Formative years: After attending a rough high school in the London exurb of Bedford, Oliver gained entrance to Cambridge, where he joined the university's famed Footlights theatrical club, which also counts comics Peter Cook, John Cleese, Graham Chapman and Stephen Fry among its alums. He honed his stand-up skills at venues like the Edinburgh Festival Fringe and on radio programs. He worked frequently with fellow comedians Andy Zaltzman and Chris Addison including on satirical radio programs Mock the Week and The Department.

THR COVER: John Oliver on HBO 'Freedom,' Hating Being a Boss and His Complicated Relationship With NYC

Satirical hogwash: In 2007, Oliver launched the weekly podcast The Bugle with frequent collaborator Zaltzman, which comically examines stories in the news including the recent uprising in Crimea and the environmental crisis. “When you're doing a story that's quite serious and depressing and tragic, sometimes you need to leaven it with something that's a bit more ridiculous,” explains Zaltzman. “We always try to get a balance in The Bugle with proper satire about major political and news stories and the stuff that's a bit ridiculous.”

Community-minded: Oliver plays sardonic professor Ian Duncan on Dan Harmon's comedy series Community on NBC. "He has a comedy writer's sense of when the material could use a little goose at the end, when it's important to stay completely on book and land the joke as written and when a joke is driven by a moment of awkwardness that maybe could use a more organic ad-lib," says Harmon. "If you do 10 takes, he'll button each line with a completely different ad-lib … and then you have your choice of 10 perfect takes."

Stealing the show: "It's my show now!" declared Oliver on June 6, Jon Stewart's final show before his summer hiatus, stealing Stewart's final Moment of Zen before a 12-week break that would lay the groundwork for Oliver's exit from The Daily Show.
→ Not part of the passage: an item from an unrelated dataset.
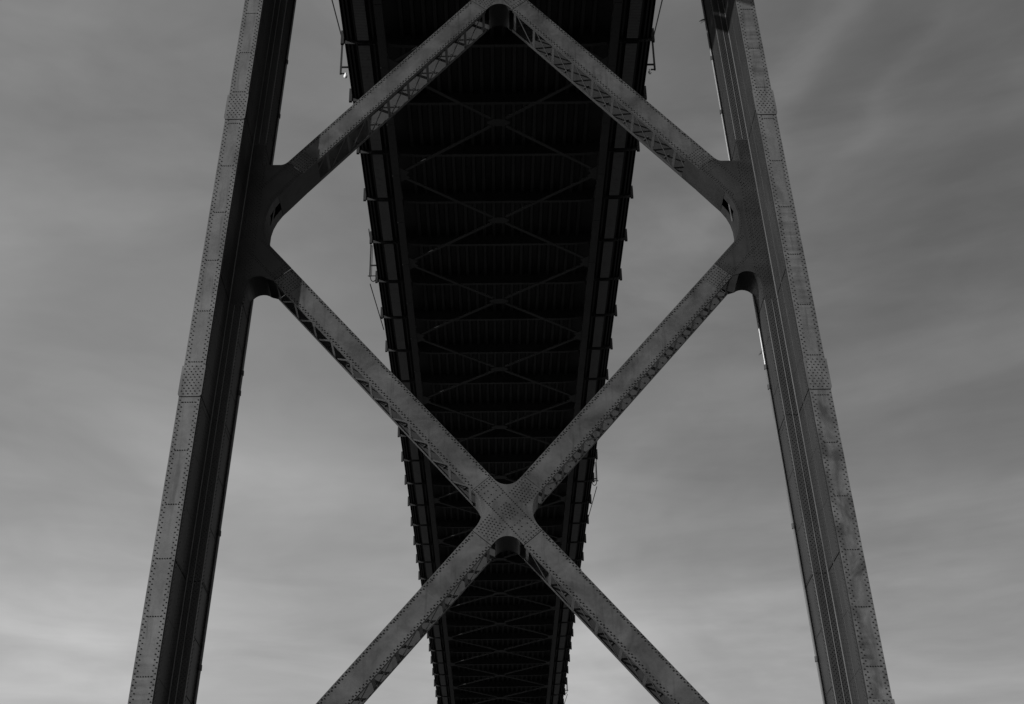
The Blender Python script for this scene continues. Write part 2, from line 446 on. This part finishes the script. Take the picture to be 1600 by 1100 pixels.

But Oliver's onscreen antics masked plenty of self-doubt. "I was really worried about not living up to his expectations," he says, referring to Stewart. "The thing I got very worried about before he left was if anything happened where people were looking to him specifically to guide him through it. And it did end up happening. The worst day over the summer was having to do a show after the Trayvon Martin verdict. I really felt his absence that day."